Volunteering is a great way to lend your unique skills, talents, and knowledge to preserving your parks in a tangible way. From invasive plant removal to community science the opportunities to volunteer are endless. You can join a cleanup event with Keep Truckee Meadows Beautiful, join a committee of the Lahontan Audubon Society, join a planting event at the Rosewood Nature Study Area, or even become a wildlife volunteer with the Nevada Department of Wildlife.

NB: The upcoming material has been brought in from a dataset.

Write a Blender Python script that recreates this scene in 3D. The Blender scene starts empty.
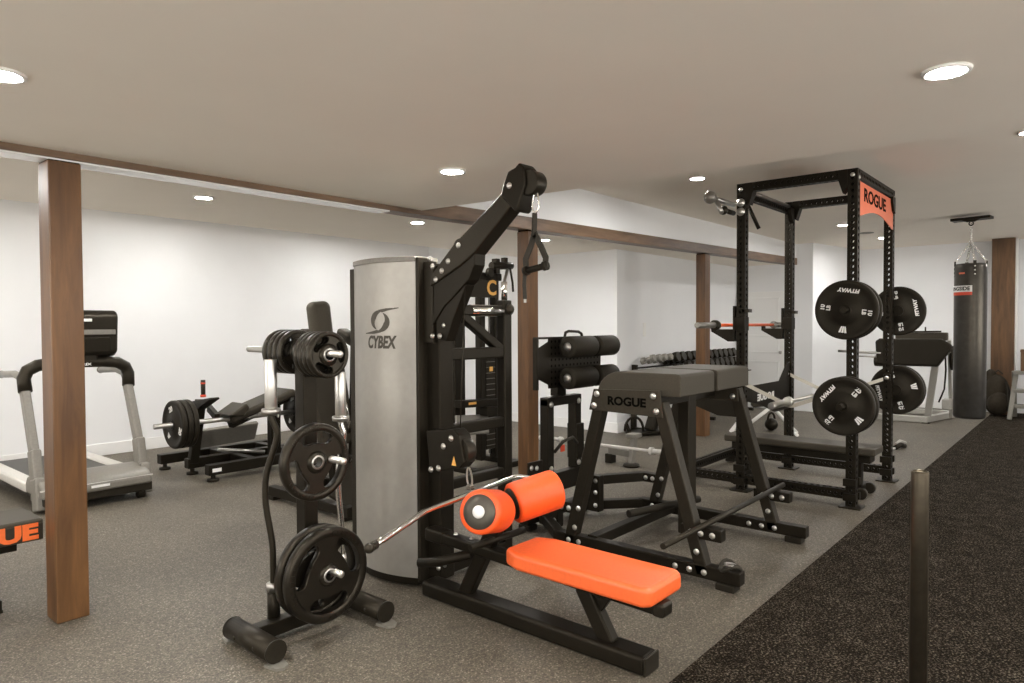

Parks hold the power to inspire a sense of wonder and love of the outdoors. One of the best ways you can help support our parks is by helping others understand all that parks have to offer. Gifting the Truckee Meadows Trails Challenge is a great way to help your friends, family, or even colleagues discover their own connections to the outdoors. Bringing a friend along on your next adventure where you show them how to be a park steward can encourage them to pick up their dog’s waste, stay on trail, and not leave trash after a picnic.


What’s next?

The fast-paced world awaits with traffic, task lists, and screens, but while you’re in the outdoors you can simplify your life, focus on connecting with nature, and reset your mind and body. As more and more people head to our parks and trails for just this we must decide – do we continue protecting our outdoor spaces the same as we have been (under-staffed and under-budgeted) or do we get involved with transformative change for our future?